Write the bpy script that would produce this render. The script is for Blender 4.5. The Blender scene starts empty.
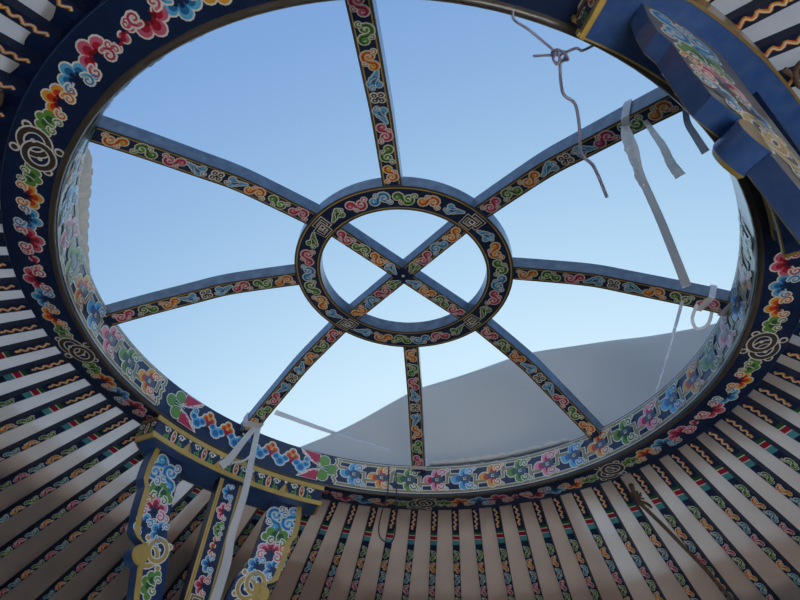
import bpy, math, random
from mathutils import Vector, Matrix
random.seed(7)
C = bpy.context.scene.collection
sin, cos, pi, rad = math.sin, math.cos, math.pi, math.radians
S = 0.75            # one building unit = radius of the crown opening, in metres
Z0 = 2.45           # height of the crown's underside above the floor

def W(p): return Vector((p[0]*S, p[1]*S, p[2]*S+Z0))
def pol(r, az, z=0.0):
    a = rad(az); return (r*sin(a), r*cos(a), z)

# ------------------------------------------------------------------ materials
def lin(c): return tuple(((v/255)/12.92 if v/255 <= .04045 else ((v/255+.055)/1.055)**2.4) for v in c)+(1.0,)
MATS = {}
def paint(name, rgb, rough=.42, wear=0.0, spec=.4, bump=0.0, nscale=30, wearcol=None, coat=None):
    coat = (.75 if rough <= .5 and name not in ('wire',) else 0) if coat is None else coat
    m = bpy.data.materials.new(name); m.use_nodes = True
    nt = m.node_tree; b = nt.nodes['Principled BSDF']
    b.inputs['Roughness'].default_value = rough
    b.inputs['Specular IOR Level'].default_value = spec
    if coat: b.inputs['Coat Weight'].default_value = coat; b.inputs['Coat Roughness'].default_value = .17
    tc = nt.nodes.new('ShaderNodeTexCoord'); n = nt.nodes.new('ShaderNodeTexNoise')
    n.inputs['Scale'].default_value = nscale; n.inputs['Detail'].default_value = 6
    nt.links.new(tc.outputs['Object'], n.inputs['Vector'])
    r = nt.nodes.new('ShaderNodeValToRGB')
    r.color_ramp.elements[0].position = .35; r.color_ramp.elements[1].position = .72
    c = lin(rgb); w = lin(wearcol) if wearcol else tuple(min(1, v*1.5+.01) for v in c[:3])+(1,)
    r.color_ramp.elements[0].color = c
    r.color_ramp.elements[1].color = tuple(c[i]*(1-wear)+w[i]*wear for i in range(3))+(1,)
    nt.links.new(n.outputs['Fac'], r.inputs['Fac']); nt.links.new(r.outputs['Color'], b.inputs['Base Color'])
    if bump:
        bp = nt.nodes.new('ShaderNodeBump'); bp.inputs['Strength'].default_value = bump; bp.inputs['Distance'].default_value = .004
        nt.links.new(n.outputs['Fac'], bp.inputs['Height']); nt.links.new(bp.outputs['Normal'], b.inputs['Normal'])
    MATS[name] = m
    return m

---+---

The listing above needs to be output again exactly. Don't include the pictures.

Write the bpy script that would produce this render. The script is for Blender 4.5. The Blender scene starts empty.
import bpy, math, random
from mathutils import Vector, Matrix
random.seed(7)
C = bpy.context.scene.collection
sin, cos, pi, rad = math.sin, math.cos, math.pi, math.radians
S = 0.75            # one building unit = radius of the crown opening, in metres
Z0 = 2.45           # height of the crown's underside above the floor

def W(p): return Vector((p[0]*S, p[1]*S, p[2]*S+Z0))
def pol(r, az, z=0.0):
    a = rad(az); return (r*sin(a), r*cos(a), z)

# ------------------------------------------------------------------ materials
def lin(c): return tuple(((v/255)/12.92 if v/255 <= .04045 else ((v/255+.055)/1.055)**2.4) for v in c)+(1.0,)
MATS = {}
def paint(name, rgb, rough=.42, wear=0.0, spec=.4, bump=0.0, nscale=30, wearcol=None, coat=None):
    coat = (.75 if rough <= .5 and name not in ('wire',) else 0) if coat is None else coat
    m = bpy.data.materials.new(name); m.use_nodes = True
    nt = m.node_tree; b = nt.nodes['Principled BSDF']
    b.inputs['Roughness'].default_value = rough
    b.inputs['Specular IOR Level'].default_value = spec
    if coat: b.inputs['Coat Weight'].default_value = coat; b.inputs['Coat Roughness'].default_value = .17
    tc = nt.nodes.new('ShaderNodeTexCoord'); n = nt.nodes.new('ShaderNodeTexNoise')
    n.inputs['Scale'].default_value = nscale; n.inputs['Detail'].default_value = 6
    nt.links.new(tc.outputs['Object'], n.inputs['Vector'])
    r = nt.nodes.new('ShaderNodeValToRGB')
    r.color_ramp.elements[0].position = .35; r.color_ramp.elements[1].position = .72
    c = lin(rgb); w = lin(wearcol) if wearcol else tuple(min(1, v*1.5+.01) for v in c[:3])+(1,)
    r.color_ramp.elements[0].color = c
    r.color_ramp.elements[1].color = tuple(c[i]*(1-wear)+w[i]*wear for i in range(3))+(1,)
    nt.links.new(n.outputs['Fac'], r.inputs['Fac']); nt.links.new(r.outputs['Color'], b.inputs['Base Color'])
    if bump:
        bp = nt.nodes.new('ShaderNodeBump'); bp.inputs['Strength'].default_value = bump; bp.inputs['Distance'].default_value = .004
        nt.links.new(n.outputs['Fac'], bp.inputs['Height']); nt.links.new(bp.outputs['Normal'], b.inputs['Normal'])
    MATS[name] = m
    return m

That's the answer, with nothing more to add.